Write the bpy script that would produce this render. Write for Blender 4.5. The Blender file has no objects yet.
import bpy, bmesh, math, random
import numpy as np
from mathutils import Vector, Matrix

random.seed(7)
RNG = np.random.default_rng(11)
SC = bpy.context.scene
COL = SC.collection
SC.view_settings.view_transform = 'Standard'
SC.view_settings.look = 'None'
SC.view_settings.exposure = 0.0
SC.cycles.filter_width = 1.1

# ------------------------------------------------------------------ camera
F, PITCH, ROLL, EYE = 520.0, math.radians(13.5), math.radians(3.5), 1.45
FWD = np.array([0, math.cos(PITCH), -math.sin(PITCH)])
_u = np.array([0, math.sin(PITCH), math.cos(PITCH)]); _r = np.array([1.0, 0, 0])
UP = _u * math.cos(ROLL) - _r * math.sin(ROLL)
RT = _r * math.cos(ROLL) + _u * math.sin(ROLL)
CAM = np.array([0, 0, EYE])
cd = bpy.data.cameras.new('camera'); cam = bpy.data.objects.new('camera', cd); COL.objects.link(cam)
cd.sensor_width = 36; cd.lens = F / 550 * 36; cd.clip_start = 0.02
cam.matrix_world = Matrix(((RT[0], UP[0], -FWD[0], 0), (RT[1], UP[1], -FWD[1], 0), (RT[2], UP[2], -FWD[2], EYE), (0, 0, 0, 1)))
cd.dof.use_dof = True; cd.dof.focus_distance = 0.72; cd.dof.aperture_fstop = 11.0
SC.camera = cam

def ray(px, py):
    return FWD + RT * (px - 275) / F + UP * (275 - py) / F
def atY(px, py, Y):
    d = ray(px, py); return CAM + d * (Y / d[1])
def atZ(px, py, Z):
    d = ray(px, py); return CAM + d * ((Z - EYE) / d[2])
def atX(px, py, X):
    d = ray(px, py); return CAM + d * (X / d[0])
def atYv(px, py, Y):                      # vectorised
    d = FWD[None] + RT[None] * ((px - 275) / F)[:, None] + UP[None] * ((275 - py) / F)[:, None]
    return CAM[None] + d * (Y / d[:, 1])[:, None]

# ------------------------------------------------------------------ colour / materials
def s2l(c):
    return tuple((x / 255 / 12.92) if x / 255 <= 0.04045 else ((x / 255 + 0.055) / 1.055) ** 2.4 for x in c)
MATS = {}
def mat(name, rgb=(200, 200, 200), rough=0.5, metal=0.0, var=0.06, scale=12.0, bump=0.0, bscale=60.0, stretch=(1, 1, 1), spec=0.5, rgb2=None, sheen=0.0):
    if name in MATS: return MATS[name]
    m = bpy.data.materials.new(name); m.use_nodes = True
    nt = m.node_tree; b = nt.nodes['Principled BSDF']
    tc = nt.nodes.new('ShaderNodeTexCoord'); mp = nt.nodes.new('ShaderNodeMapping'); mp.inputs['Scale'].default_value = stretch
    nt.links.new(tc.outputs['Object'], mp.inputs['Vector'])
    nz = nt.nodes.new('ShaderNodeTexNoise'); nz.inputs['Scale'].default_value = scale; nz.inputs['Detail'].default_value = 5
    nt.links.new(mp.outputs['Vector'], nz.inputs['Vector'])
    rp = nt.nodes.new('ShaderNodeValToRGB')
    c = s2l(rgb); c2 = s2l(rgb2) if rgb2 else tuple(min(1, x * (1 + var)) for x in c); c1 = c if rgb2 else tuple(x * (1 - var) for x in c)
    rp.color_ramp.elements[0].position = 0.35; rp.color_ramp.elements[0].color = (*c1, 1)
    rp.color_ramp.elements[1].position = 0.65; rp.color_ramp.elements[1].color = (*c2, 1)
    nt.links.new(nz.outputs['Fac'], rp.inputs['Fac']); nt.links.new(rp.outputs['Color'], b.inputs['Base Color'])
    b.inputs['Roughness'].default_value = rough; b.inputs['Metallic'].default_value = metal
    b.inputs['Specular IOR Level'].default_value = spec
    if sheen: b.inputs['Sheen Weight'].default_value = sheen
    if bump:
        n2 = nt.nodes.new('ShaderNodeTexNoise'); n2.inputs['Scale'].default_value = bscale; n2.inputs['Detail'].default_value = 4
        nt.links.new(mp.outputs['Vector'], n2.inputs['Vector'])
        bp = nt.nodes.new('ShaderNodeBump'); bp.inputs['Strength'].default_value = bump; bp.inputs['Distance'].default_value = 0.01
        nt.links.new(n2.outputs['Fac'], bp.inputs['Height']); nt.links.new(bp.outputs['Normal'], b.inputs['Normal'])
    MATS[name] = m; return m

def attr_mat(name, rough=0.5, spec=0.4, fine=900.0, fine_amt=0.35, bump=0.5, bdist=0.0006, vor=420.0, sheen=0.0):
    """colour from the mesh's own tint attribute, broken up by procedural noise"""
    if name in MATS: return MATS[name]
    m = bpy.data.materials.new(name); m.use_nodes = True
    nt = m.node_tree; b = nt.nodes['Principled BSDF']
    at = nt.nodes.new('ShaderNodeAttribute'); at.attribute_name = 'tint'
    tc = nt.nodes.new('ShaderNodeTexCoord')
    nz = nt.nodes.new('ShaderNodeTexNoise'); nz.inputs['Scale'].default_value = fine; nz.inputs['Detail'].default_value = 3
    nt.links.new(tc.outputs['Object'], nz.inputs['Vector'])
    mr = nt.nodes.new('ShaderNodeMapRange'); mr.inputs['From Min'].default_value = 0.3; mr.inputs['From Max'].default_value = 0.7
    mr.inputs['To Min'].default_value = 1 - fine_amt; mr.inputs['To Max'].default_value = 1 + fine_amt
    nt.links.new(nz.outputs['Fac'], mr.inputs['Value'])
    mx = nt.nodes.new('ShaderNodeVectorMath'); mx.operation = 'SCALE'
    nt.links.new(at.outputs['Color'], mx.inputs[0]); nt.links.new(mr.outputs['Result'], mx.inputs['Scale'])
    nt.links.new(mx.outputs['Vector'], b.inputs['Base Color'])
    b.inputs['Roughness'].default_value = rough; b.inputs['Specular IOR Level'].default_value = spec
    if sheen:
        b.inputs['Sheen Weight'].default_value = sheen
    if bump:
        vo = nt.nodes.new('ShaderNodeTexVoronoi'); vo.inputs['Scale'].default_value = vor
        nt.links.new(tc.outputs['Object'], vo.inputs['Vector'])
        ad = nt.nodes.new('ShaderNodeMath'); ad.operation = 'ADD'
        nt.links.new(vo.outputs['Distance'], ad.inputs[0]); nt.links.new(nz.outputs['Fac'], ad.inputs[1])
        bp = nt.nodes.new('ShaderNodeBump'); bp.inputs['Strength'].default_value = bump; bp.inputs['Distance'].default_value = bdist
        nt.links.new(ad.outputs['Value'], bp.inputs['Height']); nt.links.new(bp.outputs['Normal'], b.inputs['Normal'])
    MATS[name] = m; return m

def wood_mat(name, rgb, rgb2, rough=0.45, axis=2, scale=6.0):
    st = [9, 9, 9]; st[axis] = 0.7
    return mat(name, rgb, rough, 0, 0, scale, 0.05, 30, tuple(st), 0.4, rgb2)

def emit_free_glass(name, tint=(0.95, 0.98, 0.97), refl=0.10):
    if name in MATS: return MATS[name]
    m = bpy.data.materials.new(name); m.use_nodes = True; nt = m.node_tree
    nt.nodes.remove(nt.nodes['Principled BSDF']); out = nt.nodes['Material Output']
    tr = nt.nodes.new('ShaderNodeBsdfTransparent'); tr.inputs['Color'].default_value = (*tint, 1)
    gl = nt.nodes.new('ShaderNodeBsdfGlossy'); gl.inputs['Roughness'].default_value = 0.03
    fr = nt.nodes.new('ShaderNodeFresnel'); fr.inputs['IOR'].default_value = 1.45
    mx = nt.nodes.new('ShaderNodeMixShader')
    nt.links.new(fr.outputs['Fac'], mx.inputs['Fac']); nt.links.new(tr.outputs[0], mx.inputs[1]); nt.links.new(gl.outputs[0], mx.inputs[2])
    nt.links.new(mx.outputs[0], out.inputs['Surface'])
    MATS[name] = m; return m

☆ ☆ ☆

[Brief] Copy out each line that contains the word "objects".

[Task result]
Write the bpy script that would produce this render. Write for Blender 4.5. The Blender file has no objects yet.
cd = bpy.data.cameras.new('camera'); cam = bpy.data.objects.new('camera', cd); COL.objects.link(cam)